Questa teoria dello svuotamento della Giornata della Memoria si avvalora ancor di più a causa del periodo storico attuale. Sembra quasi che molti leader politici mondiali non abbiano mai sfogliato o studiato una pagina sul genocidio o sull’odio razziale oppure che abbiano deciso di dimenticare definitivamente ciò che è accaduto nel recente passato e di tutte le sue conseguenze. Questa sarebbe l’unica spiegazione per l’ottusità della politica scellerata di Donald Trump con la creazione di un muro divisorio tra Messico e Stati Uniti d’America. Ma, ancora più grave, è che in Europa stanno emergendo nuovamente gli estremismi, nel totale oblio di un passato pesante. Ed è così che al posto di trovare un legame nella Memoria comune, i partiti di estrema destra hanno trovato il loro collante nell’individuazione della “invasione” degli immigrati come capro espiatorio di tutti i mali dell’Europa. Si passa da Salvini in Italia al Fronte Nazionale di Le Pen, dai movimenti neo-nazisti tedeschi fino al fiammingo Vlaams Blok. Tutti fanno appello a un ritorno a un passato migliore.
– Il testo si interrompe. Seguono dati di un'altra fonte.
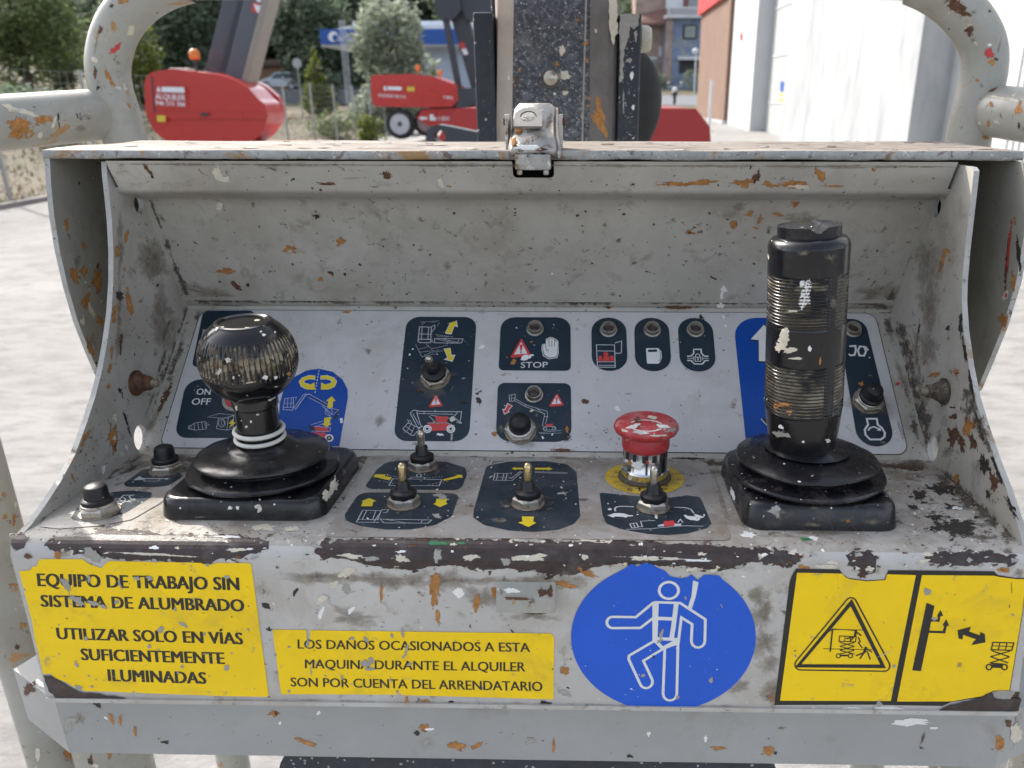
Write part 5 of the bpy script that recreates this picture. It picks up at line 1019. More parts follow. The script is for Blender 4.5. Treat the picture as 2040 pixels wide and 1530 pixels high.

Proprio l’idea del passato che può ritornare è alla base del film “Lui è tornato”, pellicola tedesca basata sull’omonimo bestseller satirico di Timur Vermes. La trama è molto semplice: Hitler ritorna nel 2015 a Berlino. Il fuhrer, spaesato viene scambiato per un imitatore del vero Hitler, con tanto di divisa e accento, e diventa un fenomeno televisivo. La televisione aveva bisogno di lui e lui aveva bisogno della televisione: tutto ciò facendo man mano riemergere i valori estremisti in Germania. Il film non è molto lontano dalla realtà: quante volte i mass media o i social hanno etichettato Salvini o Trump – giusto per fare due nomi – come dei comici, ma che proprio per questo hanno avuto sempre più spazi televisivi, facendo sempre più proseliti. Il film ci mostra un’Europa debole che non sa dare risposte, mentre Adolf Hitler ne è capace. Questo crea una reale confusione nello spettatore. Un po’ come oggi: la soluzione a tutto è “prima gli italiani” o “prima gli americani”, così da portar fuori da ciascuno di noi una piccola parte di Adolf Hitler, come viene affermato anche nel film.
Esiste un antidoto a tutto ciò? Se sì, quale? Nel film, ironia della sorte, l’antidoto è una anziana ebrea malata di Alzheimer, che non si fa ingannare dalle parole rassicuranti del comico e subito riconosce in lui il vero Hitler. Anche se può sembrare banale, la memoria è l’unico antidoto per evitare di ricadere nel vortice del becero razzismo e dell’intolleranza. E la memoria riemerge con il silenzio. Quando ci troveremo davanti a un campo di sterminio, l’unico modo per capirne il senso è il silenzio: sarà solo quello a parlare, creando in noi un senso di incredulità davanti alla crudeltà dell’essere umano. Probabilmente è l’unico modo per capire, per tentare di capire, così come quando in Polonia alla mia domanda sul significato di Aushwitz, ricevetti solo uno sguardo rassegnato e un lungo silenzio. Quel silenzio è valso più di mille spiegazioni.